By owning corporate stock and profiting from it, I was complicit in corporatism. An enabler. No different, really, from those corporate defense attorneys on that CLE panel. I was also putting profits over people and the planet, only to a different degree.

That day, I took a long look at the man in the mirror. The next day, I divested from the stock market.

If everyone did the same, corporations would lose their lifeblood overnight, and the system would implode. We could dismantle corporatism with relative ease.

All the money in the world means nothing if we’re spiritually bankrupt. Jeffrey Epstein’s life tells us all we need to know about the spiritual decay that comes from valuing money and wealth over morals and wisdom.

The way we humans operate — driven mainly by corporate values — is unsustainable, and dysfunction is accelerating. If we don’t rapidly evolve the quality of our collective consciousness, our species will go extinct and take countless others with it. We can meet this existential challenge, in part, by waking up to our complicity in corporatism. If corporatism collapses, I’m optimistic we’ll adapt and build something wiser and more humane. But if it doesn’t—and soon—we’re definitely not going to make it.

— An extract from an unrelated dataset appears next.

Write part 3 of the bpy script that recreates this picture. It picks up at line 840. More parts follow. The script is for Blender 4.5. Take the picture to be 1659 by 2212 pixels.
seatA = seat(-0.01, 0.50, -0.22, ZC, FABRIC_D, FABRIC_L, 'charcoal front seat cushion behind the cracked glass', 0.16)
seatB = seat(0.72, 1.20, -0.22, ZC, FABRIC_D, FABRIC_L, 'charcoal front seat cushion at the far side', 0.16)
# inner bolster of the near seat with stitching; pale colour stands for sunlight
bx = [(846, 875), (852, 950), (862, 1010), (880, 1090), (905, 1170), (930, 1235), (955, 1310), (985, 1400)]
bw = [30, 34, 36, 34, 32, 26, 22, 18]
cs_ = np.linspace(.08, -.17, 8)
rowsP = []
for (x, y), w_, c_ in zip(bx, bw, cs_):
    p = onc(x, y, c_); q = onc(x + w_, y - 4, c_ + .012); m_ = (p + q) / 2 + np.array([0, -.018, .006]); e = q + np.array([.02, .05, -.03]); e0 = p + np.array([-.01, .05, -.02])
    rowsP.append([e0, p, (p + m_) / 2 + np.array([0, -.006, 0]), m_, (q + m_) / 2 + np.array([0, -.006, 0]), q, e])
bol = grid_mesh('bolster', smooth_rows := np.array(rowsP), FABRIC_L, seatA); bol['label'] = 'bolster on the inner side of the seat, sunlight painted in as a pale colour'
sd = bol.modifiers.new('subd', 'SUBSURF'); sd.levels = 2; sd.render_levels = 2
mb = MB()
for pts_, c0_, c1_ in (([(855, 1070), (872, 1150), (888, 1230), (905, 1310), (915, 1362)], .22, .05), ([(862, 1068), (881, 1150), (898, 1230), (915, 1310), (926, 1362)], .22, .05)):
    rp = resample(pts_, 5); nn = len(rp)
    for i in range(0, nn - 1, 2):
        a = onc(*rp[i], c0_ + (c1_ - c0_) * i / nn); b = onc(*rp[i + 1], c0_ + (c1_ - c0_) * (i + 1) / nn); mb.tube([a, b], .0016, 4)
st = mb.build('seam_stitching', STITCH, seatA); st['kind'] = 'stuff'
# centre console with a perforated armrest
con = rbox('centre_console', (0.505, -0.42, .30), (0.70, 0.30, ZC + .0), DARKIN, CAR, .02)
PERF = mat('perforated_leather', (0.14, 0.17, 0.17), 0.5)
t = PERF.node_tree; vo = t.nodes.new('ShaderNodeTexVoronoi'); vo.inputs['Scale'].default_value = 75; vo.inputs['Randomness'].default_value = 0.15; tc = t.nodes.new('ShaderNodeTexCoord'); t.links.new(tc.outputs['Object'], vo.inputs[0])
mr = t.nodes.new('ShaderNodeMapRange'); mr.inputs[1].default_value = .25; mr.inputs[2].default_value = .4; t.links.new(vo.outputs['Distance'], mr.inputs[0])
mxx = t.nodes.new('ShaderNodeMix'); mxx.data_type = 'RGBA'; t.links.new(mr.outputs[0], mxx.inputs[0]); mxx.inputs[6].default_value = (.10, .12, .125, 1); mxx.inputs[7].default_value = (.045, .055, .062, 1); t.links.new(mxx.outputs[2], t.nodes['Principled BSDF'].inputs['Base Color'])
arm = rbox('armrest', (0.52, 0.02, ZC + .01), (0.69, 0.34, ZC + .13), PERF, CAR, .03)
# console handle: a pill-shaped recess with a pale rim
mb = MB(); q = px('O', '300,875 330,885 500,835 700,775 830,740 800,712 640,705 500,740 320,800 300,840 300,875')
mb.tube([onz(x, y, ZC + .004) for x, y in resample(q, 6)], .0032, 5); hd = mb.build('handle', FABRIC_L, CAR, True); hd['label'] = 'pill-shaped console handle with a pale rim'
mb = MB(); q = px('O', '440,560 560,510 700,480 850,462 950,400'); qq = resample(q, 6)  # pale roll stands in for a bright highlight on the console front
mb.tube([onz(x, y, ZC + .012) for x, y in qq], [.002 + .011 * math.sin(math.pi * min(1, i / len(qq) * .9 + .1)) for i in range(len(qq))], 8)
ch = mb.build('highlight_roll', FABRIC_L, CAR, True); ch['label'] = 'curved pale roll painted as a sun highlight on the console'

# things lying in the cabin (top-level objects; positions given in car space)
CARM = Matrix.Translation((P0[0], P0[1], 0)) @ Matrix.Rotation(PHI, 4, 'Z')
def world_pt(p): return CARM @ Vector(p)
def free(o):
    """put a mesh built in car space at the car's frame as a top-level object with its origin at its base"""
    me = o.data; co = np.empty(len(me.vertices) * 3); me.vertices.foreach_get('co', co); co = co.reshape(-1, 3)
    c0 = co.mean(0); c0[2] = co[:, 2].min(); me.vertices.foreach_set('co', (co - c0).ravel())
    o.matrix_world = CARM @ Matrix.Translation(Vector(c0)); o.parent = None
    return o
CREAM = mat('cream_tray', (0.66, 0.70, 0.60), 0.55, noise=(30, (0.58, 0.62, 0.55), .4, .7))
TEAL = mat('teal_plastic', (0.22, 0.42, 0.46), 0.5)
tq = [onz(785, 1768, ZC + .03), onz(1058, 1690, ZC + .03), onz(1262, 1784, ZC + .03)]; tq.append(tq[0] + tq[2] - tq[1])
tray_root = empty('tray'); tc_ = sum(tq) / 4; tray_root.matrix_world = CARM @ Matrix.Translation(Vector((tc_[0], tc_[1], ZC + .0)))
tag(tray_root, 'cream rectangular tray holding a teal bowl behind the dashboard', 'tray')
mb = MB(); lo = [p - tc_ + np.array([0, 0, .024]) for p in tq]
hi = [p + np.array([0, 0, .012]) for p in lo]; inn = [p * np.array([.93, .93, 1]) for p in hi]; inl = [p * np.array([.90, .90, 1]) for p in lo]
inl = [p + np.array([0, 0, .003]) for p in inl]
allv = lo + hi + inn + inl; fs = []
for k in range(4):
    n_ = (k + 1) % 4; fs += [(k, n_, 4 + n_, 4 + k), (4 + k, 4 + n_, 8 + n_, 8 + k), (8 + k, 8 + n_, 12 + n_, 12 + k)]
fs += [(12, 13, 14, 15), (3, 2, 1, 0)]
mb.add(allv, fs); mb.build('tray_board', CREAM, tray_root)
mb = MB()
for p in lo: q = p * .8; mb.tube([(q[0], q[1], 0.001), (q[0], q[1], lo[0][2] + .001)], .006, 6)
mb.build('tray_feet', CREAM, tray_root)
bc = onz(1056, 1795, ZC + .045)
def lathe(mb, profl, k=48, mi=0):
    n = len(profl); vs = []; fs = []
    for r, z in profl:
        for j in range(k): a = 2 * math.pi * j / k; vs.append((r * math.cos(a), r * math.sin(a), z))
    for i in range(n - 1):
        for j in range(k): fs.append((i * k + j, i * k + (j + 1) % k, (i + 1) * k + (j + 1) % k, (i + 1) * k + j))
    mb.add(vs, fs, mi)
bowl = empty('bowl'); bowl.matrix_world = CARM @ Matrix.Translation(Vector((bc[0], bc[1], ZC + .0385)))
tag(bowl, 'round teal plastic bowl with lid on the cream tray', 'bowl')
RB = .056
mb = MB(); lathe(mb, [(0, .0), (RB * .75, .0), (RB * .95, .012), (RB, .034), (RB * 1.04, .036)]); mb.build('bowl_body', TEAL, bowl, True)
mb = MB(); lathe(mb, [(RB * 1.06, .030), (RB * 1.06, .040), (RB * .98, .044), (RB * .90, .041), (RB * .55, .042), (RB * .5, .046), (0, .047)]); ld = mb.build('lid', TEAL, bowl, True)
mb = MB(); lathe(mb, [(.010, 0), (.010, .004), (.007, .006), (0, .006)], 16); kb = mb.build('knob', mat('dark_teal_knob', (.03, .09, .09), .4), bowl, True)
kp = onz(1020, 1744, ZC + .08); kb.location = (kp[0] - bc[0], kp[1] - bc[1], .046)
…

Getting left behind on the money train gives me anxiety. But folding into a reality where corporate values eclipse human ones is hell on earth. The signs are already emerging, and everyone senses it on a soul level.

Each of us has a personal gravitational field that attracts what matches our vibrations. We fold into realities that reflect the quality of our consciousness. That’s why meaningful change always comes from the inside out, and never from the outside in.

Practice leading with the heart and being the change. We can start by choosing human values over corporate values.

As my childhood best friend Jesse likes to say, “Don’t talk about it, be about it.”